— START —
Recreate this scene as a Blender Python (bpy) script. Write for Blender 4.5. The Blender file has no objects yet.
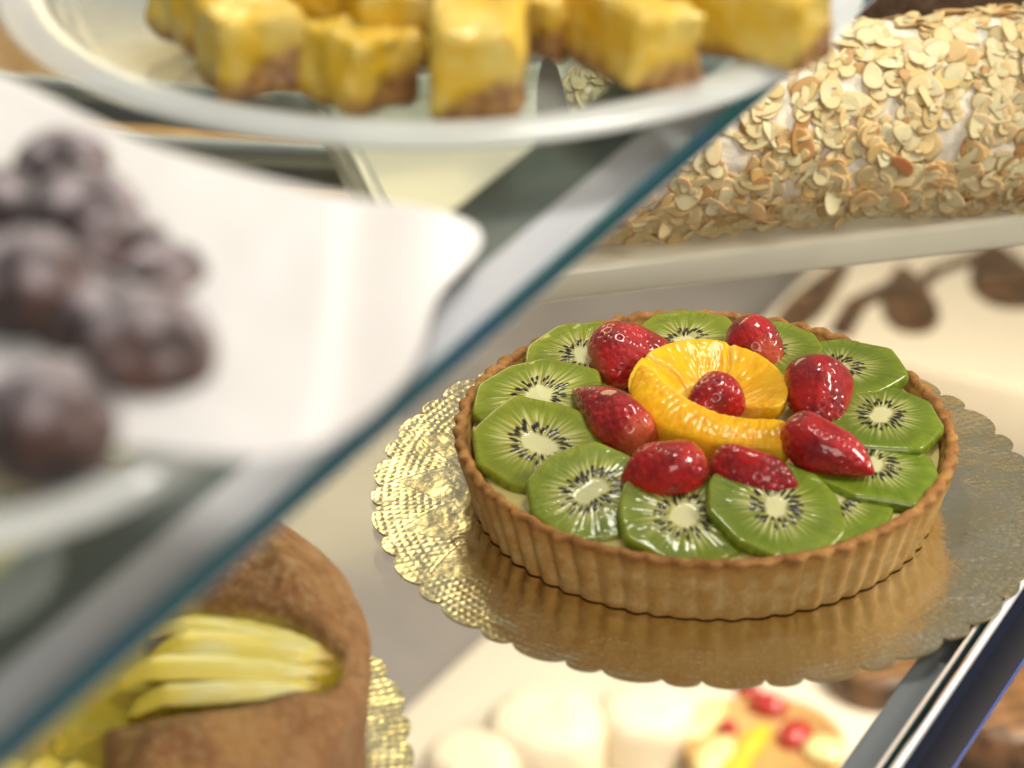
import bpy, math
import numpy as np
from mathutils import Matrix, Vector

S = 0.01                                   # all measures below are centimetres
sc = bpy.context.scene
COL = sc.collection
rng = np.random.default_rng(7)
R_ = math.radians

# ------------------------------------------------------------------ camera
PITCH = 0.513822
CAM = np.array([-7.71987, -98.26116, 60.63874])
FPX = 2844.4
def at(px, py, h):
    """point at height h (cm) that lies on the sight line of a picture point"""
    fw = np.array([0, math.cos(PITCH), -math.sin(PITCH)]); up = np.array([0, math.sin(PITCH), math.cos(PITCH)])
    r = fw + np.array([1, 0, 0]) * (px - 512) / FPX - up * (py - 384) / FPX
    return CAM + r * (h - CAM[2]) / r[2]

cd = bpy.data.cameras.new('camera'); cam = bpy.data.objects.new('camera', cd); COL.objects.link(cam)
cam.location = CAM * S
cam.rotation_euler = (math.pi / 2 - PITCH, 0, 0)
cd.lens = 100; cd.sensor_width = 36; cd.clip_start = 0.02; cd.clip_end = 50
cd.dof.use_dof = True; cd.dof.focus_distance = 1.175; cd.dof.aperture_fstop = 7.1; cd.dof.aperture_blades = 9
sc.camera = cam

# ------------------------------------------------------------------ numpy noise
_T = rng.random((64, 64, 64))
def vnoise(p):
    p = np.asarray(p, float); i = np.floor(p).astype(int); f = p - i; f = f * f * (3 - 2 * f)
    out = 0
    for dx in (0, 1):
        for dy in (0, 1):
            for dz in (0, 1):
                w = (f[..., 0] if dx else 1 - f[..., 0]) * (f[..., 1] if dy else 1 - f[..., 1]) * (f[..., 2] if dz else 1 - f[..., 2])
                out = out + w * _T[(i[..., 0] + dx) & 63, (i[..., 1] + dy) & 63, (i[..., 2] + dz) & 63]
    return out * 2 - 1
def fbm(p, o=4):
    s, a = 0, 1.0
    for k in range(o):
        s = s + a * vnoise(p * 2 ** k + 17.3 * k); a *= .5
    return s / 1.9
def sstep(a, b, x):
    t = np.clip((x - a) / (b - a), 0, 1); return t * t * (3 - 2 * t)
def mix(a, b, t):
    t = np.asarray(t)[..., None]; return np.asarray(a) * (1 - t) + np.asarray(b) * t

# ------------------------------------------------------------------ mesh helpers
def mesh_obj(name, V, Fc, mat, parent=None, smooth=True, col=None, loc=None, mats=None, fmat=None, mesh_only=False):
    me = bpy.data.meshes.new(name)
    V = np.asarray(V, float) * S
    if isinstance(Fc, np.ndarray):
        n, k = Fc.shape
        me.vertices.add(len(V)); me.vertices.foreach_set('co', V.ravel())
        me.loops.add(n * k); me.loops.foreach_set('vertex_index', Fc.ravel().astype(np.int32))
        me.polygons.add(n); me.polygons.foreach_set('loop_start', np.arange(n, dtype=np.int32) * k)
        me.update(calc_edges=True)
    else:
        me.from_pydata(V.tolist(), [], Fc); me.update()
    me.validate()
    for m in (mats or [mat]): me.materials.append(m)
    if smooth: me.polygons.foreach_set('use_smooth', np.ones(len(me.polygons), bool))
    if fmat is not None: me.polygons.foreach_set('material_index', np.asarray(fmat, np.int32))
    if col is not None:
        a = me.color_attributes.new('Col', 'FLOAT_COLOR', 'POINT')
        c = np.ones((len(V), 4)); c[:, :3] = col; a.data.foreach_set('color', c.ravel())
    if mesh_only: return me
    return link(name, me, parent, loc)
def link(name, me, parent=None, loc=None):
    o = bpy.data.objects.new(name, me); COL.objects.link(o)
    if parent is not None: o.parent = parent
    if loc is not None: o.location = np.asarray(loc) * S
    return o
def tag(o, label, cat, group=None):
    o['label'] = label; o['category'] = cat
    if group: o['group'] = group
    return o
def thing(name, label, cat, loc=(0, 0, 0), rz=0, group=None):
    o = bpy.data.objects.new(name, None); COL.objects.link(o); o.empty_display_size = .02
    o.location = np.asarray(loc) * S; o.rotation_euler = (0, 0, rz)
    return tag(o, label, cat, group)
def grid_f(nu, nv, wu=False, wv=False):
    """quads of an nu x nv vertex grid (u is the slow index)"""
    u = np.arange(nu if wu else nu - 1); v = np.arange(nv if wv else nv - 1)
    U, W = np.meshgrid(u, v, indexing='ij'); U2 = (U + 1) % nu; W2 = (W + 1) % nv
    return np.stack([U * nv + W, U2 * nv + W, U2 * nv + W2, U * nv + W2], -1).reshape(-1, 4)
def add_mod(o, kind, **kw):
    m = o.modifiers.new(kind.lower(), kind)
    for k, v in kw.items(): setattr(m, k, v)
    return o
def box_mesh(x0, x1, y0, y1, z0, z1):
    V = [(x, y, z) for z in (z0, z1) for y in (y0, y1) for x in (x0, x1)]
    return V, [(0, 2, 3, 1), (4, 5, 7, 6), (0, 1, 5, 4), (1, 3, 7, 5), (3, 2, 6, 7), (2, 0, 4, 6)]
def box(name, x0, x1, y0, y1, z0, z1, mat, parent=None, bev=0, seg=3):
    V, Fc = box_mesh(x0, x1, y0, y1, z0, z1)
    o = mesh_obj(name, V, Fc, mat, parent, smooth=bev > 0)
    if bev: add_mod(o, 'BEVEL', width=bev * S, segments=seg, limit_method='ANGLE')
    return o
def prism(name, outline, z0, z1, mat, parent=None, bev=0):
    n = len(outline); V = [(x, y, z0) for x, y in outline] + [(x, y, z1) for x, y in outline]
    Fc = [tuple(range(n - 1, -1, -1)), tuple(range(n, 2 * n))] + [(i, (i + 1) % n, (i + 1) % n + n, i + n) for i in range(n)]
    o = mesh_obj(name, V, Fc, mat, parent, smooth=bev > 0)
    if bev: add_mod(o, 'BEVEL', width=bev * S, segments=3, limit_method='ANGLE')
    return o
def sphere_dirs(nu, nv):
    th = np.linspace(0, math.pi, nv); ph = np.linspace(0, 2 * math.pi, nu, endpoint=False)
    P, T = np.meshgrid(ph, th, indexing='ij')
    return np.stack([np.sin(T) * np.cos(P), np.sin(T) * np.sin(P), np.cos(T)], -1).reshape(-1, 3), grid_f(nu, nv, wu=True)[:, ::-1].copy()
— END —
Work to do | Find the lines holding "scene" and list every one.

Answer to this task |
Recreate this scene as a Blender Python (bpy) script. Write for Blender 4.5. The Blender file has no objects yet.
sc = bpy.context.scene